GIVEN MATERIAL —

- - -

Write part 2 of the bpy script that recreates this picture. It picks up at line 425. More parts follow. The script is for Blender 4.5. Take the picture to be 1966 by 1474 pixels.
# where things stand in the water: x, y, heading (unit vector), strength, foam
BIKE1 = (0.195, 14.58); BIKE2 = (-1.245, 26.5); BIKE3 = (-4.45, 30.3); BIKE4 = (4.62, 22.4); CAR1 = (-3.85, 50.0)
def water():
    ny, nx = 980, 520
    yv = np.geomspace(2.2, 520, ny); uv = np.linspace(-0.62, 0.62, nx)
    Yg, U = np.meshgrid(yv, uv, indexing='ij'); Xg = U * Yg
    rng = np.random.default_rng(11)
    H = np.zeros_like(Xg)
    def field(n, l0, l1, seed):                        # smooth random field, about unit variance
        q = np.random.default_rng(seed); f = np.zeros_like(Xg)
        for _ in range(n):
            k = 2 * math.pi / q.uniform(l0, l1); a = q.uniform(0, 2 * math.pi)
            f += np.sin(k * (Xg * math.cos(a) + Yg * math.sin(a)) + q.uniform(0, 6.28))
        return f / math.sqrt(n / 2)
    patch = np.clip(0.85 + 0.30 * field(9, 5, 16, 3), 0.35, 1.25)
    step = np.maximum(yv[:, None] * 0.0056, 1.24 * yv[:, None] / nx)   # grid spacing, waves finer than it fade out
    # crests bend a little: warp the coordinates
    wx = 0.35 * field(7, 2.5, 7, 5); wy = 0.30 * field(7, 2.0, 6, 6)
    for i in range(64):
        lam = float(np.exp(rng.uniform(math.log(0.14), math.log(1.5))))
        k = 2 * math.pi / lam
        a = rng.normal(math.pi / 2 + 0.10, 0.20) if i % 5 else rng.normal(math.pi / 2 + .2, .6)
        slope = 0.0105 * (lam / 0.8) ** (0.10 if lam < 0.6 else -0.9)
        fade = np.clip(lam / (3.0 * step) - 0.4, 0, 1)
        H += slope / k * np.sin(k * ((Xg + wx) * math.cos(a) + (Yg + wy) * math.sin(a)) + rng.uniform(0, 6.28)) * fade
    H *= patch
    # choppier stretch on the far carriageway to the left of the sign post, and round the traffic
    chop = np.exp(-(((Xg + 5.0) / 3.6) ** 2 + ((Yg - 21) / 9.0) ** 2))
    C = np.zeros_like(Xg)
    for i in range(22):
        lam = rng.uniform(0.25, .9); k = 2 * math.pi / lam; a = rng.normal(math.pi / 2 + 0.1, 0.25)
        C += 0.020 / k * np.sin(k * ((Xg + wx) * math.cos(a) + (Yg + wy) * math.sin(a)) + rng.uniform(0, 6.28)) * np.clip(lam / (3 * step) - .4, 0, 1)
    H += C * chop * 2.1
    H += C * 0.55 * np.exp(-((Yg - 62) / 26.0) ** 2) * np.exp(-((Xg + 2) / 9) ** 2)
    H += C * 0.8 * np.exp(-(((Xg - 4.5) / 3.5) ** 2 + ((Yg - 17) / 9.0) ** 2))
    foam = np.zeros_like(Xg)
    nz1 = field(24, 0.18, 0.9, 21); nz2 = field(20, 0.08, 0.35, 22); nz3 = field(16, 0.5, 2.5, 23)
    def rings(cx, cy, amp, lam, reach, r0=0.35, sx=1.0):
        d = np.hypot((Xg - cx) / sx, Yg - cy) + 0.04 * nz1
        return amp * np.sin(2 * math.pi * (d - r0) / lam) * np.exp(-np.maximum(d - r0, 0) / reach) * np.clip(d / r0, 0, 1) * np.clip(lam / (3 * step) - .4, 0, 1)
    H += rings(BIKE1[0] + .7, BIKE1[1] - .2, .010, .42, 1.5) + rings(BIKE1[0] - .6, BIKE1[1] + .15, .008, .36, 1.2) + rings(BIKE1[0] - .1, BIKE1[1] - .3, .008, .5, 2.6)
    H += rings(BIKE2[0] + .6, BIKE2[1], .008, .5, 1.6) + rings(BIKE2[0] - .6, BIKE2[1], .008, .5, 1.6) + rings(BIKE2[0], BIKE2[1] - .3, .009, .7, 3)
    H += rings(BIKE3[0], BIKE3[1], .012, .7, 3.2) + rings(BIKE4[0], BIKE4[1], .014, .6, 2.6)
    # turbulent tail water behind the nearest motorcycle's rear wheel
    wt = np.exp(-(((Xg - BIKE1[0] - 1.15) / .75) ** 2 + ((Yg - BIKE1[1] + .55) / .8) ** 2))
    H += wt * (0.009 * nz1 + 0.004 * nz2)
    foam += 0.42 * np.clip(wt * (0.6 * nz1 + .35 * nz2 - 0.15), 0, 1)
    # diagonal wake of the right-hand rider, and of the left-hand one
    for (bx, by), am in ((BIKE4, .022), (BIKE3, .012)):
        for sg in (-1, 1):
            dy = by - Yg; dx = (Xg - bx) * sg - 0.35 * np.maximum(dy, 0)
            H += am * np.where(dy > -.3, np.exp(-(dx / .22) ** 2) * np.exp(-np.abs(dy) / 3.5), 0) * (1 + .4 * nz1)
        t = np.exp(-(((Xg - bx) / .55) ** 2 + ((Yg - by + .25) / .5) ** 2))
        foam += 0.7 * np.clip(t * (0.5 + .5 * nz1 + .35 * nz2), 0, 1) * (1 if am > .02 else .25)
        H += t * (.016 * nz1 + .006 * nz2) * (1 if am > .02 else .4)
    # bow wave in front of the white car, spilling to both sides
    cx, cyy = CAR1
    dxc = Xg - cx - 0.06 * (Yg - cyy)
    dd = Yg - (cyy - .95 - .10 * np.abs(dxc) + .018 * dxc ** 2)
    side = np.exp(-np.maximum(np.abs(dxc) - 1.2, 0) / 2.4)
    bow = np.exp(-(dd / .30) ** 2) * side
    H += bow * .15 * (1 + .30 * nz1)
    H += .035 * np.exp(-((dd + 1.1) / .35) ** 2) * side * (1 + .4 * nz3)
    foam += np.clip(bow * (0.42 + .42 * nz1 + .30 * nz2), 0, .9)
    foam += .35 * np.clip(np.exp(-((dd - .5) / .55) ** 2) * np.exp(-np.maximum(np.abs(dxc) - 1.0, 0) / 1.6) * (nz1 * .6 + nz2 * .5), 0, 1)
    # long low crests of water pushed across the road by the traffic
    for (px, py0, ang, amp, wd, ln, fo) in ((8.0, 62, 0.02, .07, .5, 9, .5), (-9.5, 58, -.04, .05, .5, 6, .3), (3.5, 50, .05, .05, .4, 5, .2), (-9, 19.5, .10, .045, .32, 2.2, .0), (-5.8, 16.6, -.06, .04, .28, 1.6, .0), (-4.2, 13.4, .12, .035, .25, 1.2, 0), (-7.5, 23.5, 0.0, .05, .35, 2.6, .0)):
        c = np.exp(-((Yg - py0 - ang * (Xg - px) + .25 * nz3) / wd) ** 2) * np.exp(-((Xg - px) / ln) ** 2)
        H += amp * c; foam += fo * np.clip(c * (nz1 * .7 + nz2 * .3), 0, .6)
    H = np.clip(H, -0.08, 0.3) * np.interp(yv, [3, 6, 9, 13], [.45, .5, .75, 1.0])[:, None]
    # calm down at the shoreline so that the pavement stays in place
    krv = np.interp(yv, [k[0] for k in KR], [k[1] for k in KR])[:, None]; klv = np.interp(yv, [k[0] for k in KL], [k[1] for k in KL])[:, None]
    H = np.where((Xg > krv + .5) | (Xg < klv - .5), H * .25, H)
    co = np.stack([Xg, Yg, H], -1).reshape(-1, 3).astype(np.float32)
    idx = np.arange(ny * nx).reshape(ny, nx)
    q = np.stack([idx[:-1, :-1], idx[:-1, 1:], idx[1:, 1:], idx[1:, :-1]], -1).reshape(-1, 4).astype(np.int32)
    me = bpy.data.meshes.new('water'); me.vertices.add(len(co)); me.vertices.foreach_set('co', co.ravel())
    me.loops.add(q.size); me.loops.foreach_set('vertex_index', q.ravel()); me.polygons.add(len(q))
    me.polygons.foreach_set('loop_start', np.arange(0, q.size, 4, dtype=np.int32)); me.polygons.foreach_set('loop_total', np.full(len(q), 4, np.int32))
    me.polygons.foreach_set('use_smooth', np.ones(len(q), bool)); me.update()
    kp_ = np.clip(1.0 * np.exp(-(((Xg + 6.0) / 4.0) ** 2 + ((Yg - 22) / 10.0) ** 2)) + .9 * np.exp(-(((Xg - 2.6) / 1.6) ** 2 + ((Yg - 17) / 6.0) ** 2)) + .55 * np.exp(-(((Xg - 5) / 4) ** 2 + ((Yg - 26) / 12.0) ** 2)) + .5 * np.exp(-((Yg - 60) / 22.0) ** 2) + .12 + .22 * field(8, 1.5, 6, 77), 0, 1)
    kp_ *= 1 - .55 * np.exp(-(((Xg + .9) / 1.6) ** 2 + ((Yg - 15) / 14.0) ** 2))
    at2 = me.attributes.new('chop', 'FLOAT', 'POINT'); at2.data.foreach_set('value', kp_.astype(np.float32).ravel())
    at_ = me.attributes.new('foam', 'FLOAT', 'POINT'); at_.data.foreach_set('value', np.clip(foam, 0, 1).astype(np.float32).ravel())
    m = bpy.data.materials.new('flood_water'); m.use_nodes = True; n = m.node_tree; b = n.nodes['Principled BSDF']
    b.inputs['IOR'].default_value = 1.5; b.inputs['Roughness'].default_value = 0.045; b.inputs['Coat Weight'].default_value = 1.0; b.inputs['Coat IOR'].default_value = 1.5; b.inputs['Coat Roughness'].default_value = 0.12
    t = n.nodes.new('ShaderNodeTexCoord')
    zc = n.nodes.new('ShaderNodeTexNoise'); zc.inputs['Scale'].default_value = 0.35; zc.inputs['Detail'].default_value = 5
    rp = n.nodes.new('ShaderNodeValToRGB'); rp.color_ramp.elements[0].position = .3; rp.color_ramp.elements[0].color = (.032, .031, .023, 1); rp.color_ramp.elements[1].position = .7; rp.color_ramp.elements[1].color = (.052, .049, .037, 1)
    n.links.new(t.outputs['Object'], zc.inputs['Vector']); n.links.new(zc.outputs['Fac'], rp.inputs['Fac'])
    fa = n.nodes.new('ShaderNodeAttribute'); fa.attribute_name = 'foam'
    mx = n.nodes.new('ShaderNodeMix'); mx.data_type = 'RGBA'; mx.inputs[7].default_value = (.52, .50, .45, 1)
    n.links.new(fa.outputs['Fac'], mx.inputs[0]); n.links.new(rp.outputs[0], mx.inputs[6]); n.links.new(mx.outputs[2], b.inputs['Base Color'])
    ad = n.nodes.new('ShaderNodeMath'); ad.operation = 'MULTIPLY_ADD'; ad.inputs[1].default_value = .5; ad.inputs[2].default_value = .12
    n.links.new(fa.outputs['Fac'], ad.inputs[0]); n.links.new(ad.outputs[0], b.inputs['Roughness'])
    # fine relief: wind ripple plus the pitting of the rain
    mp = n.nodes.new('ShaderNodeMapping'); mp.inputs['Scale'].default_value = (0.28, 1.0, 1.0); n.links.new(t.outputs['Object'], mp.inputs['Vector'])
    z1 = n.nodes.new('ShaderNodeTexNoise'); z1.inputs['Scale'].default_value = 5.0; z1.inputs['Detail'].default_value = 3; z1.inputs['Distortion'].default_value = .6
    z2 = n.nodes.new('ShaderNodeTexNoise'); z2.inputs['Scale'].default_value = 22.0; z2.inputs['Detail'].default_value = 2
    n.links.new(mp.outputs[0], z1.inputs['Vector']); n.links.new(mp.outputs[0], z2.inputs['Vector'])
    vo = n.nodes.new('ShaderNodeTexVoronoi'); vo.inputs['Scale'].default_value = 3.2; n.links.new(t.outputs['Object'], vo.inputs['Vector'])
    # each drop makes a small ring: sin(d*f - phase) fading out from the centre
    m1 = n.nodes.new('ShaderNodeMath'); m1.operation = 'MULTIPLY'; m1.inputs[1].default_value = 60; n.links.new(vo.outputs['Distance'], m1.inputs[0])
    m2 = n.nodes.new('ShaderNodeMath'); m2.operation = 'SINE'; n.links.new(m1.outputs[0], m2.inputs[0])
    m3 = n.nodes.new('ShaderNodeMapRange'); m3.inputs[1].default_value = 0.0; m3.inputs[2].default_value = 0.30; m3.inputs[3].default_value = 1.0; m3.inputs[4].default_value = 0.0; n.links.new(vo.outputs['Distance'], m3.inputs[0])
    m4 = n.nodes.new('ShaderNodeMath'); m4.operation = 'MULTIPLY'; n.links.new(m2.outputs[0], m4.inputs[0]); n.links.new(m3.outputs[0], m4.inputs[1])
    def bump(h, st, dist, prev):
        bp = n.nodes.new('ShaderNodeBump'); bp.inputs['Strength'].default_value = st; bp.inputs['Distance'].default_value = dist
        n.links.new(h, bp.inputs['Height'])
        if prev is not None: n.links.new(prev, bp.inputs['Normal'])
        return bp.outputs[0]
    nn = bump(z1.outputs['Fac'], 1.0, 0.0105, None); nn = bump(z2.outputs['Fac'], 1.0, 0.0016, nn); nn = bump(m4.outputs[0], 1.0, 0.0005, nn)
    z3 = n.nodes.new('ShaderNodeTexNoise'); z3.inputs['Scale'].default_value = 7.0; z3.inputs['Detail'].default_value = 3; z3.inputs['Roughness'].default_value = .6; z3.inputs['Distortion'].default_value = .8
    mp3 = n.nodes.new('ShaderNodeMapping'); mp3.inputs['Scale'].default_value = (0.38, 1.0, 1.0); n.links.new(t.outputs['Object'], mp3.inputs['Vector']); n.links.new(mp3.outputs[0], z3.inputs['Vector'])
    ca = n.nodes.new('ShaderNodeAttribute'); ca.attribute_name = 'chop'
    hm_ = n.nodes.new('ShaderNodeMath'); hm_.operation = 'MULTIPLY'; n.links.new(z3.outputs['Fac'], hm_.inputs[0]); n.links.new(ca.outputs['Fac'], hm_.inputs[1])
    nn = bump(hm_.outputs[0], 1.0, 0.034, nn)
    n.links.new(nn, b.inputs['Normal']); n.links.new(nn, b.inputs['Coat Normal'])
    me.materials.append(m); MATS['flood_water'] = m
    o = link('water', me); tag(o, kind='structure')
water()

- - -

EXERCISE GOAL —
Copy every line in the listing above where the string "that" turns up.

WRITTEN RESPONSE —
Write part 2 of the bpy script that recreates this picture. It picks up at line 425. More parts follow. The script is for Blender 4.5. Take the picture to be 1966 by 1474 pixels.
    # calm down at the shoreline so that the pavement stays in place